Exercise: Copy each line where the word "with" occurs.

Material to process:
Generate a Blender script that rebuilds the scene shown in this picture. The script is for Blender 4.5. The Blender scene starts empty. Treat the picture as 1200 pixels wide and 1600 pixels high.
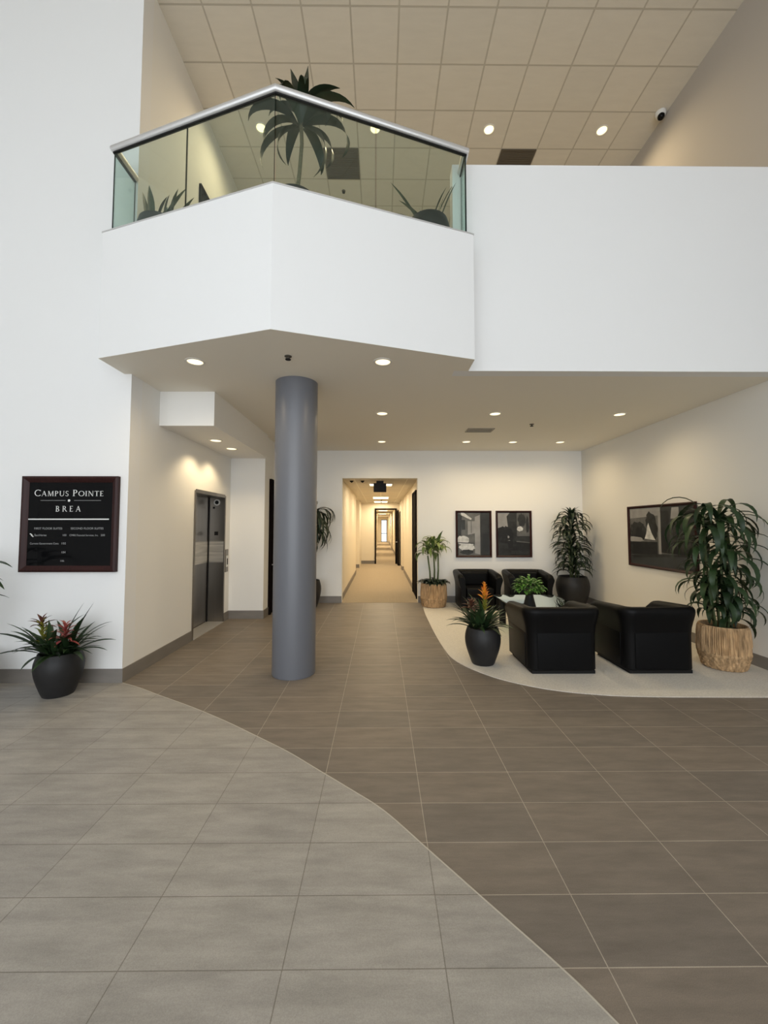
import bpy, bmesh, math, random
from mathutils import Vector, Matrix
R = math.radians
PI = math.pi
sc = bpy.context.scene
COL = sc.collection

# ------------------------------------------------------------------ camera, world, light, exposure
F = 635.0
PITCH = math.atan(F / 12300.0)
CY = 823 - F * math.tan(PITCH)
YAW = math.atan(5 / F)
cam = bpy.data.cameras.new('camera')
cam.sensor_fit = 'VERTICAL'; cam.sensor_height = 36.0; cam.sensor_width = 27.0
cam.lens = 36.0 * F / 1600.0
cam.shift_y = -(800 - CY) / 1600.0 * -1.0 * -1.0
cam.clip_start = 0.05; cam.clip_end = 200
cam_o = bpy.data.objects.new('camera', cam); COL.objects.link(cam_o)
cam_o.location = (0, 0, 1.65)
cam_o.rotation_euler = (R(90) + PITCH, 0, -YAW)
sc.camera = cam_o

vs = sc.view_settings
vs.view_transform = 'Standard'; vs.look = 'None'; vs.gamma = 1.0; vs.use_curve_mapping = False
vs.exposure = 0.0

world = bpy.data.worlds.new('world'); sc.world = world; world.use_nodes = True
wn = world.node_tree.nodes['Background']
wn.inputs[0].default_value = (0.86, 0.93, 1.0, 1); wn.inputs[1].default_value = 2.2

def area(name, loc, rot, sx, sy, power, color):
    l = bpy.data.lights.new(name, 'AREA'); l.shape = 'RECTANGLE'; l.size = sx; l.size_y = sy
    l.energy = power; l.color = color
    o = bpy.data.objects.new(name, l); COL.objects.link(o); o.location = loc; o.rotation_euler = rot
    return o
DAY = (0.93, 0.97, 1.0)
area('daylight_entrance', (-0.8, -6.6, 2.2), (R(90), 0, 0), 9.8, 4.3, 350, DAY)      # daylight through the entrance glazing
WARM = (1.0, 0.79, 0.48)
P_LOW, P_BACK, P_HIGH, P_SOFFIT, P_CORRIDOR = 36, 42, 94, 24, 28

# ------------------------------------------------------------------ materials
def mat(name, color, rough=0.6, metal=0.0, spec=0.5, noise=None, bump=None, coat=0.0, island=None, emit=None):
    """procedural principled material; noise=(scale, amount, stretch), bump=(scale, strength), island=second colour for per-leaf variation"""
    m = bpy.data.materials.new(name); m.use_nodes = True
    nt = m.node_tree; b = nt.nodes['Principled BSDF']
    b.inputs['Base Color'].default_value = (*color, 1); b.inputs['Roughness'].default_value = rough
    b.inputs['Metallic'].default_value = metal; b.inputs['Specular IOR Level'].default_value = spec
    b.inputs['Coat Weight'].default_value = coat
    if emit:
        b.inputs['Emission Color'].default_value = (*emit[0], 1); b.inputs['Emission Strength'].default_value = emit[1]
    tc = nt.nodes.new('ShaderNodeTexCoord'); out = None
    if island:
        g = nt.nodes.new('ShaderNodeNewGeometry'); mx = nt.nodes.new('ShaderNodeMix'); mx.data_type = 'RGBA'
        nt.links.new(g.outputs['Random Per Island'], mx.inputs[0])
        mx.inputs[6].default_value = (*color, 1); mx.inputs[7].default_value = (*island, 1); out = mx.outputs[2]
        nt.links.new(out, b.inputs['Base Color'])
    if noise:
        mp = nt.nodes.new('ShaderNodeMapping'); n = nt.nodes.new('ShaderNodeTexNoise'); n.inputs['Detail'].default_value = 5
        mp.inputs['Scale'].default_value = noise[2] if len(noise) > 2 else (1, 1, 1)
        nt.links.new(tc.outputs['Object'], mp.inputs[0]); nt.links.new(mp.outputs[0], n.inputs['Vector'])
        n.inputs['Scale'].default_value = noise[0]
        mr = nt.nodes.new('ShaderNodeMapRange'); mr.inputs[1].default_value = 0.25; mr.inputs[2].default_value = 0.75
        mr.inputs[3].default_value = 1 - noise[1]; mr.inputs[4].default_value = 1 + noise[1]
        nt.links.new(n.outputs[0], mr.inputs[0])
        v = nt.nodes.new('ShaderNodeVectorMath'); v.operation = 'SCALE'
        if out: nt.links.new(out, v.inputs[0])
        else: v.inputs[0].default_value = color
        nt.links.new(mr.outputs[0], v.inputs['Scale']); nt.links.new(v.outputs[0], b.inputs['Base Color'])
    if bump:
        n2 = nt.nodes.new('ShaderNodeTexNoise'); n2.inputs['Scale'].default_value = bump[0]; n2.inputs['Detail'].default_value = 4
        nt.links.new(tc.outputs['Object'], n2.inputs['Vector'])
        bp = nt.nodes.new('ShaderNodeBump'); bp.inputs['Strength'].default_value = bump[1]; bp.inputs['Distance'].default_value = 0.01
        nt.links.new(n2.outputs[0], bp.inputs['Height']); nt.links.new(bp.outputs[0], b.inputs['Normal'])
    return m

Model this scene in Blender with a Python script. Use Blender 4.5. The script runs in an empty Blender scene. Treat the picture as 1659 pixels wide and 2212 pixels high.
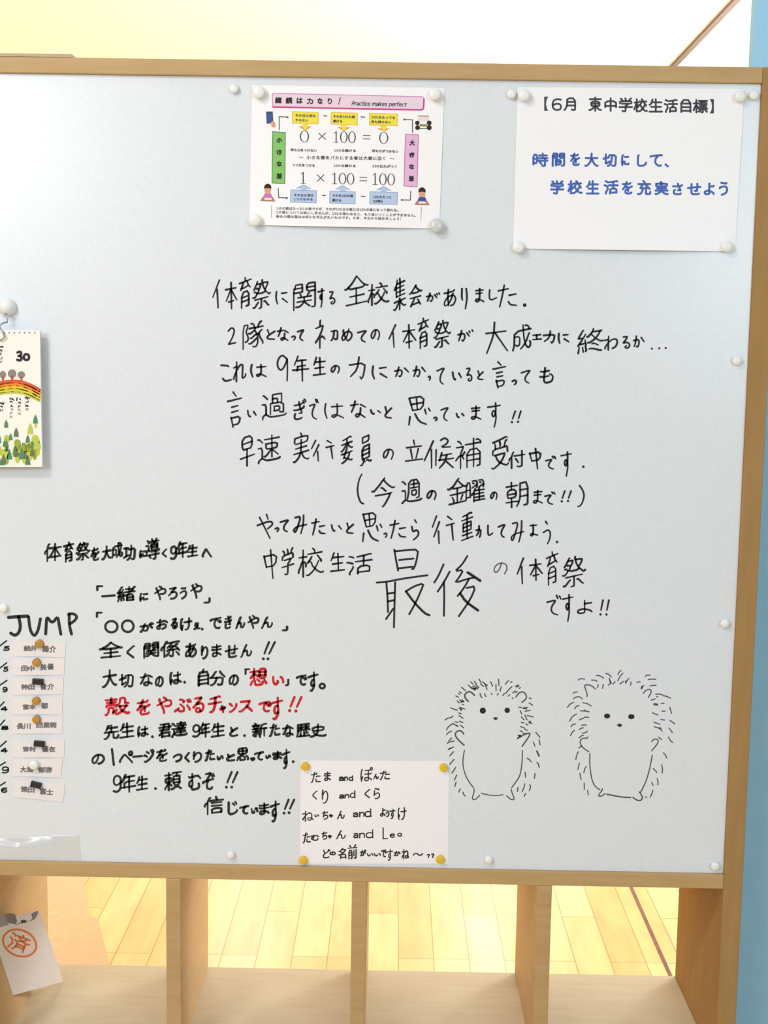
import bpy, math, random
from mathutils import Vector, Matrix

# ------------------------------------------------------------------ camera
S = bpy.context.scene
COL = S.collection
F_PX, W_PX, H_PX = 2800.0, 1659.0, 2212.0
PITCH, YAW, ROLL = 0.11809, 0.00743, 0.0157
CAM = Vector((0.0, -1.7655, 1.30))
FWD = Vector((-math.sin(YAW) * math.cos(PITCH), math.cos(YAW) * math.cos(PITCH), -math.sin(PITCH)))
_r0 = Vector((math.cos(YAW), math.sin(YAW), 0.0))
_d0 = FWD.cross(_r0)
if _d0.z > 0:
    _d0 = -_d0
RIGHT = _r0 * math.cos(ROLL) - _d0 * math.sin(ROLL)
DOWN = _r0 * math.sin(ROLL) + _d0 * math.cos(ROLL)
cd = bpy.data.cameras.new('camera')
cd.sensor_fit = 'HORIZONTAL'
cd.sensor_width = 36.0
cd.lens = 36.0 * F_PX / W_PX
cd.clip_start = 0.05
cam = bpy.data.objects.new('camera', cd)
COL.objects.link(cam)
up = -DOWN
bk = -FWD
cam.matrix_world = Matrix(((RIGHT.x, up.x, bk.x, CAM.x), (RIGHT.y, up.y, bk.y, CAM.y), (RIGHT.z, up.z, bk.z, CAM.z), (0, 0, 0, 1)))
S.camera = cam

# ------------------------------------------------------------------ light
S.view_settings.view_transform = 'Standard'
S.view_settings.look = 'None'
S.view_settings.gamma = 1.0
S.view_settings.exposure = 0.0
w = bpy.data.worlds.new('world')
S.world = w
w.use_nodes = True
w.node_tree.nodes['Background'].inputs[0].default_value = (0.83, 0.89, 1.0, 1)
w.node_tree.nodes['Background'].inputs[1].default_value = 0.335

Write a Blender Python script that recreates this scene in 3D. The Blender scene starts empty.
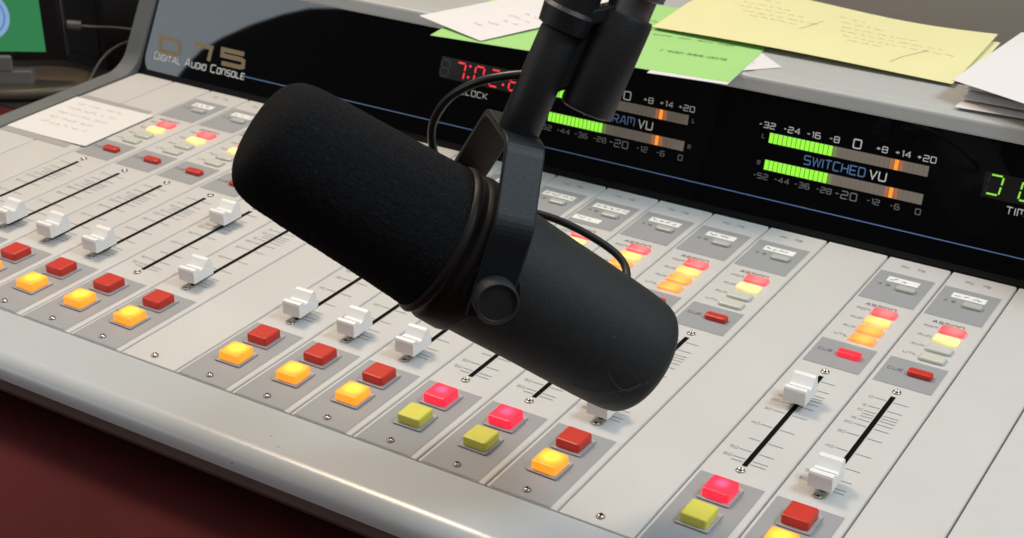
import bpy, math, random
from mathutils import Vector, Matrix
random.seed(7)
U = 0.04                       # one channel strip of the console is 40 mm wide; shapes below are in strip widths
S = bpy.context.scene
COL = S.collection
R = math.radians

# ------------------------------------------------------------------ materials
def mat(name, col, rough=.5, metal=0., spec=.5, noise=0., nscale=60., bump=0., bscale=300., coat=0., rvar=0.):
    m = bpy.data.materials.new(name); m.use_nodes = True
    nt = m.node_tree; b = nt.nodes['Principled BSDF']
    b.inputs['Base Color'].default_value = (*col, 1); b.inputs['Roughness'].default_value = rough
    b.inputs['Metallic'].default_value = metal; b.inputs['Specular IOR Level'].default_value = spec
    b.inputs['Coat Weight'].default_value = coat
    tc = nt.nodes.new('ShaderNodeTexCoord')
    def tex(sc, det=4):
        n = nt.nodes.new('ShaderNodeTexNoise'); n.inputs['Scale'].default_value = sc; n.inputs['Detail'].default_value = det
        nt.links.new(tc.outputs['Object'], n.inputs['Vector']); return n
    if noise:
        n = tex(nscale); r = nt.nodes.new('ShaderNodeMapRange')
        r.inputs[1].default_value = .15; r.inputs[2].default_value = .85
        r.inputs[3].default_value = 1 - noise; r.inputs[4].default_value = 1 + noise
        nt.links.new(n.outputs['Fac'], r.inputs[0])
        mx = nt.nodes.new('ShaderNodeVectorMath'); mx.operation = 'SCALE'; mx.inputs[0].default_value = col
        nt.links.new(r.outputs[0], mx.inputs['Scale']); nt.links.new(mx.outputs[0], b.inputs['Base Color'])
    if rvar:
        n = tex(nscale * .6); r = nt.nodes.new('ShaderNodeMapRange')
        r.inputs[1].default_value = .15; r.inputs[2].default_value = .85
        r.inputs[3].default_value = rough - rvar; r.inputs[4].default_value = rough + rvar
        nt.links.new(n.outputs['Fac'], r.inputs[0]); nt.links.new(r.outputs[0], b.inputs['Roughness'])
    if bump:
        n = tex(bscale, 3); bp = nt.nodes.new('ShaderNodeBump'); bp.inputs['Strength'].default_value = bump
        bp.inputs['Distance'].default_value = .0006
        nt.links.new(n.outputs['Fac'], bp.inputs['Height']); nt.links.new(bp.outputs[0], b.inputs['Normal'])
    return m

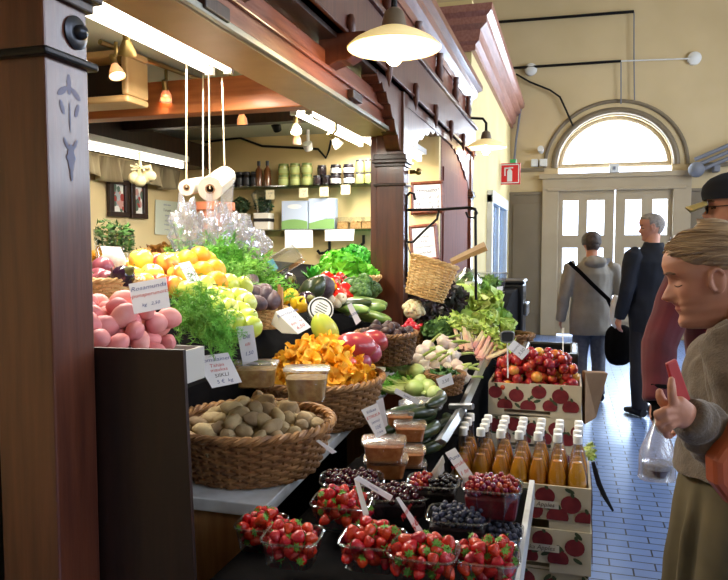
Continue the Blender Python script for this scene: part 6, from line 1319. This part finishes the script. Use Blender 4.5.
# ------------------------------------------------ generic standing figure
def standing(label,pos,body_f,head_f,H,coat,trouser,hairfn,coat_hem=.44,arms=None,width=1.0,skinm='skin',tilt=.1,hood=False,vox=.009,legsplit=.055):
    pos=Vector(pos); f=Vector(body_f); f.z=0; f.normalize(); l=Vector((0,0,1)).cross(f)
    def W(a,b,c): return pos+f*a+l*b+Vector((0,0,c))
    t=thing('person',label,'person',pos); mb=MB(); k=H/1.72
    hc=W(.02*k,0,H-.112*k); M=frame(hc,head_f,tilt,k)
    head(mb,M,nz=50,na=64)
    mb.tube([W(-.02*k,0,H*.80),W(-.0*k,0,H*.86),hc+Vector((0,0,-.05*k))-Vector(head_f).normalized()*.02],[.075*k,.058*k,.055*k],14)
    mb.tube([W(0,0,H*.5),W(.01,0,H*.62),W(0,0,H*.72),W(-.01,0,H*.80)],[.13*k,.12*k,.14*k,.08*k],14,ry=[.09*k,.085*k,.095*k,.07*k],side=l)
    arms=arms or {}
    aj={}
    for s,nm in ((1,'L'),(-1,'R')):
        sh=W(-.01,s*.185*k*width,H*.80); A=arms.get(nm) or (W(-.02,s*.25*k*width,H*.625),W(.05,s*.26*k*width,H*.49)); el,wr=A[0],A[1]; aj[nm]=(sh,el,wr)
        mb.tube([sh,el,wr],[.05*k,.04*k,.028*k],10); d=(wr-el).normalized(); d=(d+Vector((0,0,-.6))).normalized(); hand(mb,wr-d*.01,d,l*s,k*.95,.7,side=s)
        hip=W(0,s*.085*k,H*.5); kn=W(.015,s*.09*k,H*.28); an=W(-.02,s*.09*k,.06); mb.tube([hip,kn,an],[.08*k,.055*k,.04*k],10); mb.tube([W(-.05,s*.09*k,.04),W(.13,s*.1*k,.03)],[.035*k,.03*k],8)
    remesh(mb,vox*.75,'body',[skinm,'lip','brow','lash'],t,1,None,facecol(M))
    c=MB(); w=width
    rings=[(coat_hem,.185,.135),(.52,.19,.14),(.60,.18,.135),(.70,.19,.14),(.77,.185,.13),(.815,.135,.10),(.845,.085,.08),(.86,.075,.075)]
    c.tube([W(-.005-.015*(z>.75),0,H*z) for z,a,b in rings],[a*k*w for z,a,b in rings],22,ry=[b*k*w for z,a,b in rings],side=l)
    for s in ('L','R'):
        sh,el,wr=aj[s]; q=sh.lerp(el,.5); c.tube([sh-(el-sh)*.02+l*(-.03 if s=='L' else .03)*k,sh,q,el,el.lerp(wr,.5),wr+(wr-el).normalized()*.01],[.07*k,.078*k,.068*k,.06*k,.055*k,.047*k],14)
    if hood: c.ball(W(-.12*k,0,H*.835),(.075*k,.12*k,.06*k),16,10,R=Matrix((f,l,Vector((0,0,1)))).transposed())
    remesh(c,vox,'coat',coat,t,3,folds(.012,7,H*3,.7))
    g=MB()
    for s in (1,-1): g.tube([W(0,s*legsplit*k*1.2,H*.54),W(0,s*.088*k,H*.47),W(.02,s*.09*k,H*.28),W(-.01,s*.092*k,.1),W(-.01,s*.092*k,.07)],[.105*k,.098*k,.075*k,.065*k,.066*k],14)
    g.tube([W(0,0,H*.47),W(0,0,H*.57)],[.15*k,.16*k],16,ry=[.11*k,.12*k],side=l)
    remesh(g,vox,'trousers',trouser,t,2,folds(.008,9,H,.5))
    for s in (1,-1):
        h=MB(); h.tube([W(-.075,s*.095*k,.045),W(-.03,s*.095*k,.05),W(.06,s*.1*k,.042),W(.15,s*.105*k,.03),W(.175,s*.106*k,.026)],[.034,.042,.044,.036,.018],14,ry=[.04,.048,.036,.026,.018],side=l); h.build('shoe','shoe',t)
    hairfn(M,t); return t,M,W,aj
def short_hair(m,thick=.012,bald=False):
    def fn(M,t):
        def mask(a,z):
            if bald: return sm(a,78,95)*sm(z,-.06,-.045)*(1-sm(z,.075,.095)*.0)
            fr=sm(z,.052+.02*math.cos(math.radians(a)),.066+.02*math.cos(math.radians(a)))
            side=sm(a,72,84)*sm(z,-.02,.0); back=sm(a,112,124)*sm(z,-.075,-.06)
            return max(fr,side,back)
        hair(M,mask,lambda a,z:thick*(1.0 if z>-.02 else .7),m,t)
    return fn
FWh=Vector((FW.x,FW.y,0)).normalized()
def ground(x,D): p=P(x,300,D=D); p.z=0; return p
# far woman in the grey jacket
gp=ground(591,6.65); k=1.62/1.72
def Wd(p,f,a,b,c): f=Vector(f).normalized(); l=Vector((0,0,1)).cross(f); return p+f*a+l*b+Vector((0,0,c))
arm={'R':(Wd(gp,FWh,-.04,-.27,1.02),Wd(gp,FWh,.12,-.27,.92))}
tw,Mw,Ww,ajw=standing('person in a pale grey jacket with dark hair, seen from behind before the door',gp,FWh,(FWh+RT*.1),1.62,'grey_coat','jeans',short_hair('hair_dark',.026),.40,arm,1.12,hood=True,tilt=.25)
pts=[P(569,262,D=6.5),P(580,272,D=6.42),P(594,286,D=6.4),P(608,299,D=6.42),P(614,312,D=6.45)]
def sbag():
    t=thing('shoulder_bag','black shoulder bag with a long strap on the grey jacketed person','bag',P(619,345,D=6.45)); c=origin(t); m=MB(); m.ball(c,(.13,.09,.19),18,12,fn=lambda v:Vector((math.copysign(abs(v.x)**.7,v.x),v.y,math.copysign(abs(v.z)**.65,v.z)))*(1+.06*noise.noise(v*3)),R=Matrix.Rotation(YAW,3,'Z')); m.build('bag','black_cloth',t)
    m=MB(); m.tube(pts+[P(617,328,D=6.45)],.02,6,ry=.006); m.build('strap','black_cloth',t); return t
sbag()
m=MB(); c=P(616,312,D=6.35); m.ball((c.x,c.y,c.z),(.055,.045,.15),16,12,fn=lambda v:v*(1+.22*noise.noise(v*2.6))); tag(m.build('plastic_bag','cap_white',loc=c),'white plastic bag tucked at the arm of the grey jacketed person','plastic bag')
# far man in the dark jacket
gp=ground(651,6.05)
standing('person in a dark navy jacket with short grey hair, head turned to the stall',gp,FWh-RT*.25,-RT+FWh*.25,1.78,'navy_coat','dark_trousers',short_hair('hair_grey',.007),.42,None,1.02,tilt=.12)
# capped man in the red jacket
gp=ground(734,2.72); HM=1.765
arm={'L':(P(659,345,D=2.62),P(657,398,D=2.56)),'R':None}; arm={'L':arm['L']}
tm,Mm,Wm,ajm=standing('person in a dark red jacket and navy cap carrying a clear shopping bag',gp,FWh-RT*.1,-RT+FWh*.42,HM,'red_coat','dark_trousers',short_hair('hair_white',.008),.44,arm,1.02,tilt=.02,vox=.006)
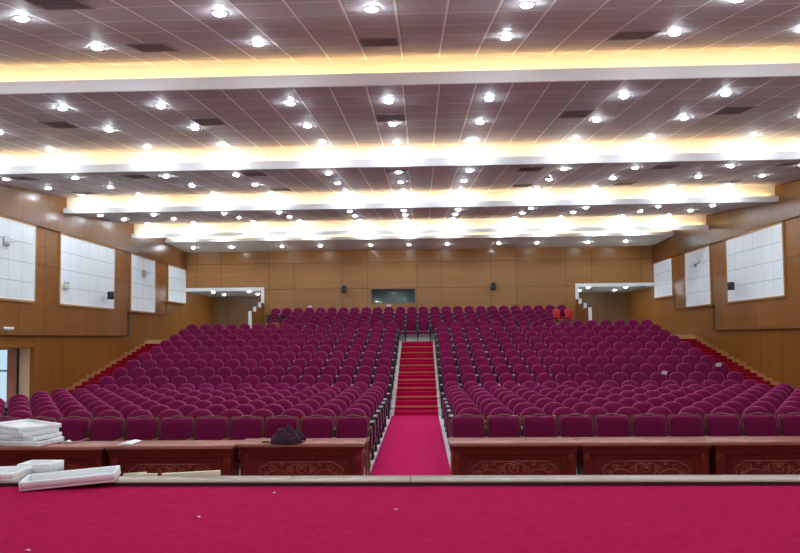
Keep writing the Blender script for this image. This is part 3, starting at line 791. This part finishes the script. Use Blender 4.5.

Response to this task:
Model this scene in Blender with a Python script. Use Blender 4.5. The script runs in an empty Blender scene. Treat the picture as 1659 pixels wide and 2212 pixels high.
tw,Mw,Ww,ajw=standing('person in a pale grey jacket with dark hair, seen from behind before the door',gp,FWh,(FWh+RT*.1),1.62,'grey_coat','jeans',short_hair('hair_dark',.026),.40,arm,1.12,hood=True,tilt=.25)
    t=thing('shoulder_bag','black shoulder bag with a long strap on the grey jacketed person','bag',P(619,345,D=6.45)); c=origin(t); m=MB(); m.ball(c,(.13,.09,.19),18,12,fn=lambda v:Vector((math.copysign(abs(v.x)**.7,v.x),v.y,math.copysign(abs(v.z)**.65,v.z)))*(1+.06*noise.noise(v*3)),R=Matrix.Rotation(YAW,3,'Z')); m.build('bag','black_cloth',t)
standing('person in a dark navy jacket with short grey hair, head turned to the stall',gp,FWh-RT*.25,-RT+FWh*.25,1.78,'navy_coat','dark_trousers',short_hair('hair_grey',.007),.42,None,1.02,tilt=.12)